The Homewood village board approved a 3.59 percent increase in the real estate tax levy over the previous year at its Dec. 11 meeting.
 Patrick McAneny takes   the oath of office Dec. 12   after being hired as   Homewood's assistant   public works director. (Eric Crump/H-F Chronicle)
  Patrick McAneny takes
  the oath of office Dec. 12
  after being hired as
  Homewood's assistant
  public works director.

  (Eric Crump/H-F 

Homewood will levy $6,448,178 in taxes. That number was $6,324,211 a year ago. 

Only about $2.5 million of that will go into the village’s general fund, which pays for all government operations. 

A little over $3.3 million will go into the village’s pension fund and $606,373 will pay for debt service.

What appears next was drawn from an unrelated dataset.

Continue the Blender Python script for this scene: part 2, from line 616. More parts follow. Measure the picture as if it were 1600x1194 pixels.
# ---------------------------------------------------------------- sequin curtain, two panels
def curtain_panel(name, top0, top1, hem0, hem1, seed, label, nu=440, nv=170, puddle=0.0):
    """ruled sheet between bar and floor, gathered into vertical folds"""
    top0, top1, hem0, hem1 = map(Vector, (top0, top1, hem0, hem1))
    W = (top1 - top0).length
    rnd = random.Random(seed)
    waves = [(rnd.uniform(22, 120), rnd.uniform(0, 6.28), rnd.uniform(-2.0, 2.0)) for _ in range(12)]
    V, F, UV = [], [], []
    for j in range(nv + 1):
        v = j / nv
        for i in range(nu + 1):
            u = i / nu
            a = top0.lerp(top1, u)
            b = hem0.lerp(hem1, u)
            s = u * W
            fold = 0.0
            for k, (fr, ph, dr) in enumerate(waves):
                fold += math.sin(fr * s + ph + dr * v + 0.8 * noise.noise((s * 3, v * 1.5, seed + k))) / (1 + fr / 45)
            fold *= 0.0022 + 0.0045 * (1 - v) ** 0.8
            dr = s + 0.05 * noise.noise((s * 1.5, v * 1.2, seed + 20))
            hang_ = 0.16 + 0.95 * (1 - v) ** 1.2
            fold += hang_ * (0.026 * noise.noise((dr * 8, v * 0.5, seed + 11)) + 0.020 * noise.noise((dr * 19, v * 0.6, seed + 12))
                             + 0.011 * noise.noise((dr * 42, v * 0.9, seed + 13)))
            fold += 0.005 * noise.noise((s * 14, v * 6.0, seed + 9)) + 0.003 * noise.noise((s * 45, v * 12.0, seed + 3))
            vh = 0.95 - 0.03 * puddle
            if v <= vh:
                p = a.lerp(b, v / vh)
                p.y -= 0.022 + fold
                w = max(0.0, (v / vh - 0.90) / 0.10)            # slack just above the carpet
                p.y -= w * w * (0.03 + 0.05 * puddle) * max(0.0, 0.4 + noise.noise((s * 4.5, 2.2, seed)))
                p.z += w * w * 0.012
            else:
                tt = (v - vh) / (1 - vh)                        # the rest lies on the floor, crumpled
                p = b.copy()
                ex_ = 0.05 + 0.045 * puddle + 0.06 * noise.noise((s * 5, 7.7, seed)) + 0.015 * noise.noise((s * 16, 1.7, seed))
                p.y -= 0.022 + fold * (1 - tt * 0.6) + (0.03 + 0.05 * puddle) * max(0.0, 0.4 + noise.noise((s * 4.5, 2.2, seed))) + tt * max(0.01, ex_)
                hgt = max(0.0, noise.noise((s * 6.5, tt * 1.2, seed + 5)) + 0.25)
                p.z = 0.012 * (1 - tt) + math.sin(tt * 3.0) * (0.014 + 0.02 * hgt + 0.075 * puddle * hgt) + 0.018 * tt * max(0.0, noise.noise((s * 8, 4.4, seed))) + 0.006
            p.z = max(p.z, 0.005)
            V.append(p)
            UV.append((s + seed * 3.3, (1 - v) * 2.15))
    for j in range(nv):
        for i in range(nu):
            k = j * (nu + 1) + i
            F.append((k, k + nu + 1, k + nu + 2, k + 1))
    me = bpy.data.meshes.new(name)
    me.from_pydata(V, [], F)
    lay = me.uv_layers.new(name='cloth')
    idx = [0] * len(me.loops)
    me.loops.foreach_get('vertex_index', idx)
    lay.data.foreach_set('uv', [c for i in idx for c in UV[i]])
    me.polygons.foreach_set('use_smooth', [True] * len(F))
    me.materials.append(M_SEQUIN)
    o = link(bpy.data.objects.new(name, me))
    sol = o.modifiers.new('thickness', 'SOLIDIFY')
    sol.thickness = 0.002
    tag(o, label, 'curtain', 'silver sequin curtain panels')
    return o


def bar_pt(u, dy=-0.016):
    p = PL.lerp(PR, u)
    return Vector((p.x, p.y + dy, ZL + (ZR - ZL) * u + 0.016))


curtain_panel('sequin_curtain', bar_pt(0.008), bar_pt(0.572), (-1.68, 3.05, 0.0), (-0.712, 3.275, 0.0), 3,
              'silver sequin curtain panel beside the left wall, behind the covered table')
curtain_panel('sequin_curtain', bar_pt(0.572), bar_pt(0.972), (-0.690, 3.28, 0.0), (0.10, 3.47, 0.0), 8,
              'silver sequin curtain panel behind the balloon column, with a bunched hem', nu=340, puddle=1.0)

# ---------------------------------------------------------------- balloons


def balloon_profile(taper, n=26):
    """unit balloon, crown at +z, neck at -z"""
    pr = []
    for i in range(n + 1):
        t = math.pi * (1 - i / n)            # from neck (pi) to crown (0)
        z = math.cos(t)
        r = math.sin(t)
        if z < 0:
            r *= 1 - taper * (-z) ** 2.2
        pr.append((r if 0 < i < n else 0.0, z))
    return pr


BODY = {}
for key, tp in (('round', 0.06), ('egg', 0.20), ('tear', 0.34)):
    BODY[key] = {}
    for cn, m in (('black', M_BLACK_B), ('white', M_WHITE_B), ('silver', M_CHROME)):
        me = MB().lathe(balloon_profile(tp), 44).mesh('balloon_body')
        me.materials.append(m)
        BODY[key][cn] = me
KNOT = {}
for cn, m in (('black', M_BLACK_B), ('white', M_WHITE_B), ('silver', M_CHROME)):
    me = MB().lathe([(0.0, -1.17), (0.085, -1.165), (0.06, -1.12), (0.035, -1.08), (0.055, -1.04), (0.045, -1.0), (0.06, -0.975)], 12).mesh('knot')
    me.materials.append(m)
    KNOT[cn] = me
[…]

In other business, trustees welcomed Patrick McAneney as the new assistant director of public works. He comes to the village after serving as public works director in Glenwood. 

A native of Homewood, McAneney worked at Homewood's public works department from 1989 to 2001. He went on to work for two engineering firms before taking the job in Glenwood.
McAneney suceeds Dave Ebert who came to public works as a mechanic in 1980. He served as assistant director from 2004 until his retirement in September. 
Darlene Leonard was hired to replace the retired Jan Kasper as an administrative secretary in the building department. She previously had an administrative position with the village of Hazel Crest.
The board also approved an amendment to the Class 8 tax incentive for Fleet Park, LLC, owners of Eagle Express Lines at 955 W. 175th St. 
The terms of the incentive required the property to be vacant for 24 months. The owners recently discovered that the property was only vacant for 23 months, so the agreement was amended to reflect special circumstances. 
The village renewed its contract with lobbying firm Alfred G. Ronan, Ltd. for $3,000 for one year. The firm represents Homewood’s interests in state government. 
A purchase of a new hooklift system for public works was also approved for $99,865. It required a budget amendment of $14,865 to cover the cost, which was originally budgeted for $85,000.
The system allows public works staff to roll on and off truck bodies and containers for various applications. Public works vehicles can be fitted with different bodies for different tasks, like tree trimming or filling potholes.
The South Gate Mini Mart at 18747 Dixie Highway was awarded a liquor license to sell beer and wine. Asian Harbor, at 1930 Ridge Road, was also awarded a liquor license. The restaurant is under new ownership and expected to undergo interior renovations.